Publisher: Feiwel and Friends; 143 pages

7 comments:

Anonymous said...

This book was so wonderful I wrote the author a fan letter:
Hi James Preller -
I'll never be able to drive by or ride my bike past a baseball diamond with a team practicing or playing and not think about Sam and Branden and Dylan and Mike...
Thanks for a fine and simple story -- I am a children's librarian and I have read children's books to children for almost 40 years. I blog about children's books at Anokaberry. I posted Six Innings just now and added a link to your website as well. I loved your book. I loved Uncle Jimmy and Carter -- "Carter stared at the photo, absorbing every detail. To him, it confirmed everything he had ever suspected. The world was not fair. Not even baseball." I marked many passages with post-its -- It is a library book, after all... I loved the note in the Acknowledgements -- "Much of the first draft of this book was written by hand in a spiral notebook in the Bethlehem Public Library in Delmar, New York..." I write a fan letter to an author every now and again. I do it to connect and to thank you for writing respectfully and finely for our young people. And to let you know that your story moved and inspired me. The fineness of your writing was perfection in this little book.

Anonymous said...

I also agree this is an engaging book. The rest of the title says it all: Six Innings: a Game in the Life. The Eva Perry Mock Newbery book club is currently devouring this one.

Anonymous said...

At first I thought, "Oh, my gosh. Are we going play by play through a whole baseball game?" and I expected to hate it. But, I didn't. By about the fourth inning, I actually cared who won and how. And the last chapter was really moving. So this was a keeper, but I would be careful who I recommend it to, because it's 150 pages of baseball stuff.

Genie Bishop said...

I have tried and tried to finish this book and I just can't. I like the characters and I like the way the author describes things but there is just to much baseball in the book. I even like the game of baseball but I get lost in what is happening because I don't understand the planning part of playing baseball. I have had to ask my husband what was going on just so I could keep going in parts of the book. So, I have to say I think the writing is good in the book, where I was clear on what was happening.
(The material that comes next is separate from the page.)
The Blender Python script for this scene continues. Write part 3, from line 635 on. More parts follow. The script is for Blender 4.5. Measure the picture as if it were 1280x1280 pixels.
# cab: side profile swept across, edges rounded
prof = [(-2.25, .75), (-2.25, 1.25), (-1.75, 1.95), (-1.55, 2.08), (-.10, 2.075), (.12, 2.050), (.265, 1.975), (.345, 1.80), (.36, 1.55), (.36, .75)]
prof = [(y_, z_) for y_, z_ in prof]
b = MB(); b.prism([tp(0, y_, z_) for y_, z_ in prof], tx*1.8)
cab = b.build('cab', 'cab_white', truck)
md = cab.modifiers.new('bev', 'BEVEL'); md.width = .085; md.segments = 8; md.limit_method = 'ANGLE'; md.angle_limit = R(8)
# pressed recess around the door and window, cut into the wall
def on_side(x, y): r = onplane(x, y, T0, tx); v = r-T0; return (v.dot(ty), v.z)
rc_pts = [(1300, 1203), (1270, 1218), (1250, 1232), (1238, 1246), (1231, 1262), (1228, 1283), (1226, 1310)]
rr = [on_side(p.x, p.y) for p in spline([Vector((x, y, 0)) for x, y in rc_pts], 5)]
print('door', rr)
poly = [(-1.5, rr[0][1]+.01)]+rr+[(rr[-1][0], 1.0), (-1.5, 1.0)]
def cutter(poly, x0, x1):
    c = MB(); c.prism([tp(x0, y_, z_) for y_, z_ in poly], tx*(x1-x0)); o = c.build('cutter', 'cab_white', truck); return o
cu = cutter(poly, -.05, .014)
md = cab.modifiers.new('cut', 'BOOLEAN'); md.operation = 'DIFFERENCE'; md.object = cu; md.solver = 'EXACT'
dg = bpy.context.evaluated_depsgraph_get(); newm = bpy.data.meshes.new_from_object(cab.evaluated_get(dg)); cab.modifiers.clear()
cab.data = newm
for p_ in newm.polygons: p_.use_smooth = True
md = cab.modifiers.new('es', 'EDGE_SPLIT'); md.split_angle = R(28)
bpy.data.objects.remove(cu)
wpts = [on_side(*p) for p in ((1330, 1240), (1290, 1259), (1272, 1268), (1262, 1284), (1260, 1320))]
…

I could feel the pain of the characters the way it was described in the book. The "Six Innings" isn't on my list as a possible Newbery contender.

Jocelyn said...

Defintely not on my list. I found myself skipping over the baseball parts to get to the rest of the actual story.

Teresa said...

A distinguished book and one I'm preparing to defend strongly for our discussion. The game is a character really, how each other character reacts to it and interacts with it.

I believe this book (even more so than Kevin Henkes' Bird Lake Moon) speaks eloquently of relationships in the lives of boys.

Jen said...

I read too far to only be reading baseball plays. I just can't do it.